A load identification method for the grinding damage induced stress (GDIS) distribution in silicon wafers

• Proposing a new method for analyzing the GDIS distribution in silicon wafers;
• The ratio of the two principal stresses in the SSD layer is approximately 2:3;
• The principal stress direction is obviously aligned with the grinding direction;
• The GDIS distribution is independent of the crystalline orientation;

Subsurface damage (SSD) and grinding damage induced stress (GDIS) result in deformation and strength degradation of a ground silicon wafer. The Stoney equation is widely used as a non-destructive method for finding GDIS in a silicon wafer prepared by the rotational grinding method. However, the basic assumptions of the Stoney equation ignore the detailed information on the GDIS in a ground wafer. In this paper, a new method is proposed for analyzing GDIS distribution in a silicon wafer thinned by grinding. The wafer is diced into small chips for identification of stress state with a load identification method. The results show that the stresses are not independent of the direction as assumed in the Stoney equation, and the ratio of the two principal stresses in the damage layer is approximately 2:3 under the grinding conditions of a #3000 diamond wheel with a spark-out time of 5 s.
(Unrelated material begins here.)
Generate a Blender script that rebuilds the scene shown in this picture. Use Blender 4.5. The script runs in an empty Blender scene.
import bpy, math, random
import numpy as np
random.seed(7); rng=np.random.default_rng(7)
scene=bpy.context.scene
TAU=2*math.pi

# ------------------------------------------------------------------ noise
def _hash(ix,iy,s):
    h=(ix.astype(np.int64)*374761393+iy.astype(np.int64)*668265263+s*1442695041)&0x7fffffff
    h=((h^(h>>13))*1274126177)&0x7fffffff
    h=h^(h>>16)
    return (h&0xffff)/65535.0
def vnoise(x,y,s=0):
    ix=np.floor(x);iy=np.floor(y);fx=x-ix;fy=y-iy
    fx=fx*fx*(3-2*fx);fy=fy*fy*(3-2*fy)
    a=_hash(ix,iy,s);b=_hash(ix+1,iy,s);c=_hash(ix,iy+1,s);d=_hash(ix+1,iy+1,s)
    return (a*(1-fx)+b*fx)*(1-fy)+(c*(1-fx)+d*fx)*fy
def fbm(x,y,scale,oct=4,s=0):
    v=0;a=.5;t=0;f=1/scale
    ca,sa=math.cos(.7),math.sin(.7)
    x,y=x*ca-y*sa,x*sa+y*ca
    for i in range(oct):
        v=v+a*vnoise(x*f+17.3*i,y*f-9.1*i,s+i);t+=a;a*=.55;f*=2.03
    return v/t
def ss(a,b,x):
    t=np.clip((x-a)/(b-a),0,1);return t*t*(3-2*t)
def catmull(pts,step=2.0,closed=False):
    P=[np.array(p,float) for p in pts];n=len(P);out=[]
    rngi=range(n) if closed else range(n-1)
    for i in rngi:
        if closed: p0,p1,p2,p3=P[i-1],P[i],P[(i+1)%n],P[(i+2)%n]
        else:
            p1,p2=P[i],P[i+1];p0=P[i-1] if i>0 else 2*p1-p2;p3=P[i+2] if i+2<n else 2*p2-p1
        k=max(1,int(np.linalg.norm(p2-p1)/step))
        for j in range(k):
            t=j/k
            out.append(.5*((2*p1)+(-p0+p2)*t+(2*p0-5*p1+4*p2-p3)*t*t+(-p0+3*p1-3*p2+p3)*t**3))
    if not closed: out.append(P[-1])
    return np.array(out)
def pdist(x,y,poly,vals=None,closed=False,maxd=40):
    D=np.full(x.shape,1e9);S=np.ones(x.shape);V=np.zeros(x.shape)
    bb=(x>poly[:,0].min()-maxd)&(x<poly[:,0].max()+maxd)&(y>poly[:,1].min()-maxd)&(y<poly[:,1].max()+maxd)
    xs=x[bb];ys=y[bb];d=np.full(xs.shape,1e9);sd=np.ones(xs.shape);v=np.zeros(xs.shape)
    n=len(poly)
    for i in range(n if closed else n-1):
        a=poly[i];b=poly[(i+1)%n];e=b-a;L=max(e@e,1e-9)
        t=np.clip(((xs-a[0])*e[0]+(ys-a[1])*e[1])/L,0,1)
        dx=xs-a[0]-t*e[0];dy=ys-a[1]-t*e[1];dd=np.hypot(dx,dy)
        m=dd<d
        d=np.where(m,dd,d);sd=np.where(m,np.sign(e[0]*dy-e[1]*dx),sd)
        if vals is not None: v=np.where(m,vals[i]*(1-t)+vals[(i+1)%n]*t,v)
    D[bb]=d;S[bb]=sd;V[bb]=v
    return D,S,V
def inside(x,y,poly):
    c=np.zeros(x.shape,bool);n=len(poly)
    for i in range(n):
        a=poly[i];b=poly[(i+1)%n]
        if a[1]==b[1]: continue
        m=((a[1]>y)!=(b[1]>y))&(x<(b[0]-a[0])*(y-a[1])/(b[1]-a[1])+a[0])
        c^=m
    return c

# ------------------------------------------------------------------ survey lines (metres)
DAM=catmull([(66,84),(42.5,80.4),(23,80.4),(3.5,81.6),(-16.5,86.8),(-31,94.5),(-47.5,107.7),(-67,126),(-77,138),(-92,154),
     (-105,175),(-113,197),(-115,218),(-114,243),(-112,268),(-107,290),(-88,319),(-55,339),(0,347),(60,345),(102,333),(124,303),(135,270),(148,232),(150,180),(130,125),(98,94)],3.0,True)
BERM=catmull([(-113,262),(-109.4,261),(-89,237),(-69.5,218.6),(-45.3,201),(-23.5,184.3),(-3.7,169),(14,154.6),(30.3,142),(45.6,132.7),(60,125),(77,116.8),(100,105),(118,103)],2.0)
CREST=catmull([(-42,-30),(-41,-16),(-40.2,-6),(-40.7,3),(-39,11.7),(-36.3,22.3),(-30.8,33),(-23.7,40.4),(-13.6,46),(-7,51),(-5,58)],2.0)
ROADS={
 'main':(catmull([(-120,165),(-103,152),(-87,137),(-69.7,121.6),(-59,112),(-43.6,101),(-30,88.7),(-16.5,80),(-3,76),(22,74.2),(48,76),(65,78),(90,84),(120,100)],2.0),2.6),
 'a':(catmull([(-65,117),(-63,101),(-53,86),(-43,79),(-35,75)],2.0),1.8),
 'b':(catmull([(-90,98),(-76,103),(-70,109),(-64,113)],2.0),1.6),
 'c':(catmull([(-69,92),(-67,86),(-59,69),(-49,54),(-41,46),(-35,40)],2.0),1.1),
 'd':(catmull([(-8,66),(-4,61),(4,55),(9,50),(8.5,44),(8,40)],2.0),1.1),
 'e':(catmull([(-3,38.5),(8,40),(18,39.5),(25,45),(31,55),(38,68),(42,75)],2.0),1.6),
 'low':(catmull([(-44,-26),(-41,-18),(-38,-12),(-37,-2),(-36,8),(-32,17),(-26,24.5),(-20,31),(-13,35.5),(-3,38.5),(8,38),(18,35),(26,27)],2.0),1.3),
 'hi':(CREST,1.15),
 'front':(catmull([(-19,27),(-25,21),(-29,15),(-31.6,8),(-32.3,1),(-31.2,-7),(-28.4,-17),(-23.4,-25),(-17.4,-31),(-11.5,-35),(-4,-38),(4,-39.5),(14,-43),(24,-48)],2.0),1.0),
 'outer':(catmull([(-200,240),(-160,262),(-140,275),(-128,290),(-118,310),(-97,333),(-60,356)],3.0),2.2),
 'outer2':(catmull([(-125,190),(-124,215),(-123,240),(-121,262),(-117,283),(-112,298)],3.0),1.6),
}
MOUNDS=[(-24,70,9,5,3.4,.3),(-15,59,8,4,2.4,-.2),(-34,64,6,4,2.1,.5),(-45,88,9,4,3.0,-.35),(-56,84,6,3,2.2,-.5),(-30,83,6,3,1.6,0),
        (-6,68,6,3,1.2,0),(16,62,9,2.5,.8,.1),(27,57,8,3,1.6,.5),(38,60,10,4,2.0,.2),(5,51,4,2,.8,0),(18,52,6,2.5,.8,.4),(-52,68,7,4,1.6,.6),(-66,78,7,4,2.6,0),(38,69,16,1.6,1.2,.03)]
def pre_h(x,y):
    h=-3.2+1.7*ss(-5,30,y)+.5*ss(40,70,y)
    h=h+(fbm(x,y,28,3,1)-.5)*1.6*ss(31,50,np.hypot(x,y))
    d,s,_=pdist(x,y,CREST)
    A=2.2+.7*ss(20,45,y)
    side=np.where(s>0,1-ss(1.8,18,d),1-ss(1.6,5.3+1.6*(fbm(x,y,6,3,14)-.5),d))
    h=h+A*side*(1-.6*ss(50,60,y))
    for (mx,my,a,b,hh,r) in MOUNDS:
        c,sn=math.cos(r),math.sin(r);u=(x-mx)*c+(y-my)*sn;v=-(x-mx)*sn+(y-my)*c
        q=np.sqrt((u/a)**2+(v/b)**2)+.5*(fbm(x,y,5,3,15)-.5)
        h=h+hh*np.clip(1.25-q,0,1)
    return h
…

Moreover, the principal stress direction is obviously aligned with the grinding direction but independent of the crystalline orientation. The SSD is observed with a Transmission Electron Microscope (TEM), which shows numerous plane defects parallel to the {111} planes. It can be deduced from the results that the defects are non-uniformly distributed in the subsurface with their directions in the slip direction of the grinding abrasives. However, the principal stresses at any points have their respective values close to each other. The results of this study are unique and unexpected.